Batik emerged in Java during the 17th century, with the rich repertoire of patterns developed in the central Javanese courts at Yogyakarta and Surakarta (aka Solo) becoming the foundation for most of the batik we know today. Visitors exploring the first section of the gallery should look out for three pieces on loan from Yogyakarta’s Sonobudoyo Museum, which has contributed traditional batik used by royalty in the West Java port of Cirebon. Besides masterpieces from the Javanese courts, the showcase features an extensive range of textiles, including the pagi-sore (day-night) and tiga negeri (three patterns) styles, cloths with seafood and animal motifs, bangbangan (red batiks), and creative designs from Chinese-owned workshops along Java’s north shore, collectively grouped under the umbrella term batik pesisir (coastal batik).

An early 20th century kain panjang adorned with a procession of figures, from Lasem, Central Java.

A section of the gallery dedicated to batik worn by older generations of Singaporeans.

The second section of Batik Kita explores the transformation of batik as fashion. Local visitors will be transported to yesteryear as they encounter reimagined everyday dress worn by their parents or grandparents, displayed against a backdrop of wall-mounted iron and copper batik stamps made by IB Batek Industrial, a Singapore batik-making powerhouse of the 1970s and 80s. The exhibition also alludes to batik’s role as an expression of regional identity and soft power during international events; visitors to the gallery can admire the exquisite silk batik shirts worn by leaders of Singapore and Malaysia on significant public occasions.

Last but not least, 20 contemporary batik garments from BINhouse — an enterprise owned by a prominent Jakarta-based fashion designer — highlight the continuing evolution of the art form.
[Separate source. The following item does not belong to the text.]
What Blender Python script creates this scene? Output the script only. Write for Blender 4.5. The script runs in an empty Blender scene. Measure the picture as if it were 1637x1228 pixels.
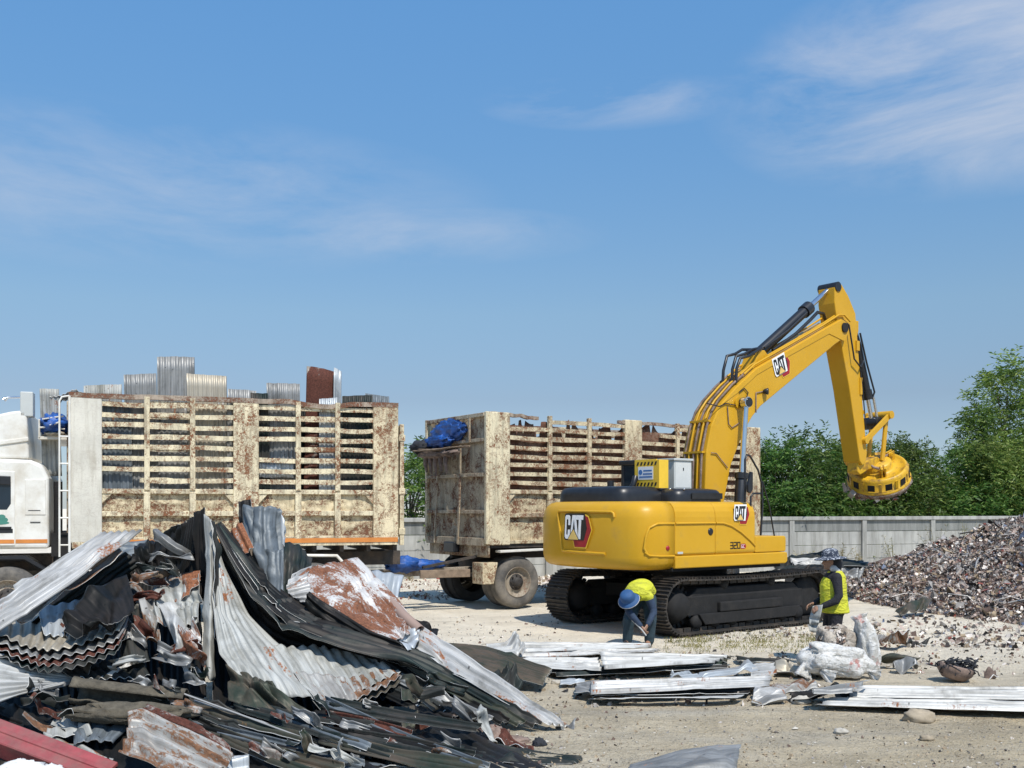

Featuring silks woven on Sulawesi looms, the pieces on display show how BINhouse is reviving old motifs while incorporating additional techniques like weaving and needlework. Certain garments recall the style of southern Sumatra, where a single batik cloth is used to cover both the wearer’s head and body.

“Batik Kita: Dressing in Port Cities” runs until October 2, 2022 at the ACM, and tickets are priced at S$12 for Singaporeans and S$25 (US$18) for foreign visitors. In conjunction with the exhibition, the museum will offer curator tours, interactive activities, and workshops focusing on batik fashion, craft, and design to the general public; programs are available both on-site and online.

acm.org.sg

Contemporary batik garments from BINhouse on display.

A sarong bukitan with daisies and birds from Pekalongan, Central Java, from the 1930s–60s.